Primeiro porque hoje há muito mais medo da exposição online (principalmente por culpa do Facebook) e as pessoas são mais cuidadosas nisso, reduzindo a interação a nichos mais privados (por exemplo, Whatsapp). Há uma preocupação para com a privacidade que não existia antes, que tende a fazer com que as pessoas se escondam mais para interagir. No tempo do orkut, a privacidade foi uma preocupação secundária, que só apareceu com força no seu declínio. Ou seja, será que o Hello vai conseguir inspirar as pessoas a compartilharem mais? Para isso, é preciso confiança no ambiente e confiança no grupo (ou seja, conseguir tornar a experiência no site positiva, retirando trolls e com uma política para o comportamento desviante, o que não é fácil - vejam que o Facebook até hoje não consegue aplicar essas políticas de modo global).

Outro desafio é a questão da confiança e da "verdade". A expectativa no Hello, nas palavras do Orkut é  "On Hello, I just want you to be you!" Necessariamente, as pessoas criam e utilizam máscaras nos sites de rede social. Essa é uma expectativa meio contraditória, porque há uma tendência a criar versões de si mesmo que não necessariamente são "reais". A questão da confiança só advém com a emergência de uma comunidade de suporte, o que é um estágio, digamos, avançado de capital social e de interação, que não pré-existe à ferramenta

Há espaço para outro site de rede social?

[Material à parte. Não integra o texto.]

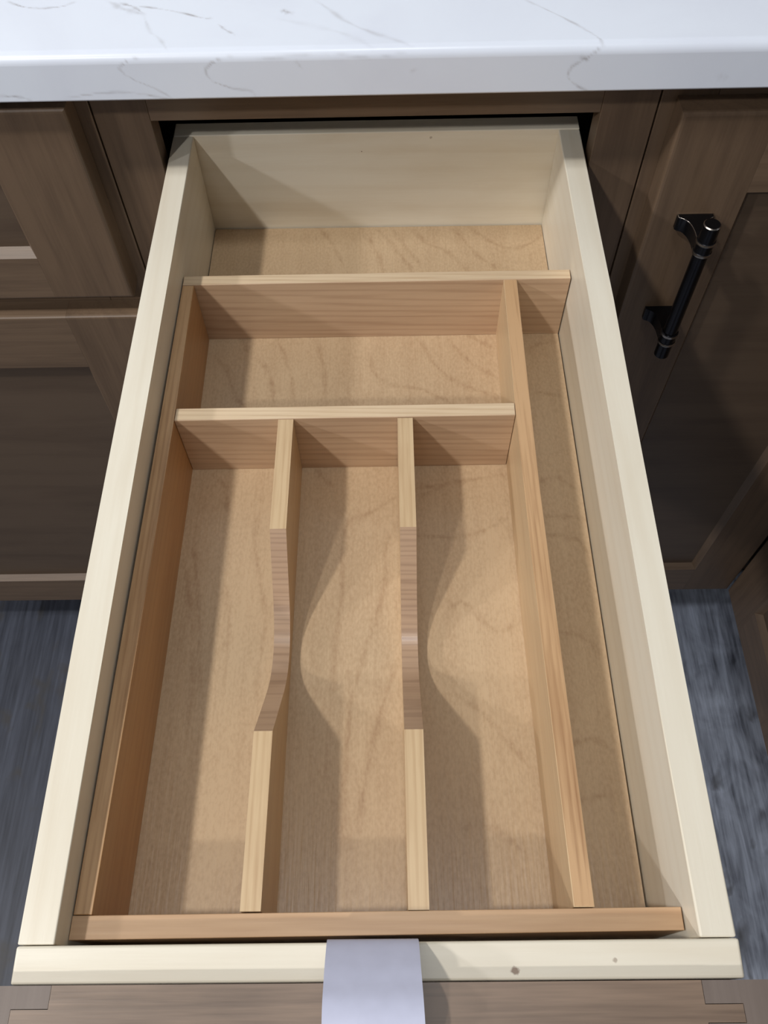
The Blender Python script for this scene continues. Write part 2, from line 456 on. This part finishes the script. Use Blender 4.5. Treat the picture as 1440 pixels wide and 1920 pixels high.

Depende do valor que essa ferramenta vai acrescentar para as pessoas em termos de capital social e como vai lidar com interação e interesse como motor principal. Se esses elementos forem interessantes e a apropriação representar valores que outras ferramentas não oferecem, é bem possível que roube usuários e tempo de outras ferramentas. A migração de usuários entre ferramentas diferentes já foi vista várias vezes na história dos sites de rede social. E com a migração de parte da rede, a rede inteira acaba também migrando. Veremos o que acontecerá quando o Hello for liberado para cá. Mas tenho a impressão de que, se a ferramenta conseguir focar efetivamente em "comunidades", há possibilidade.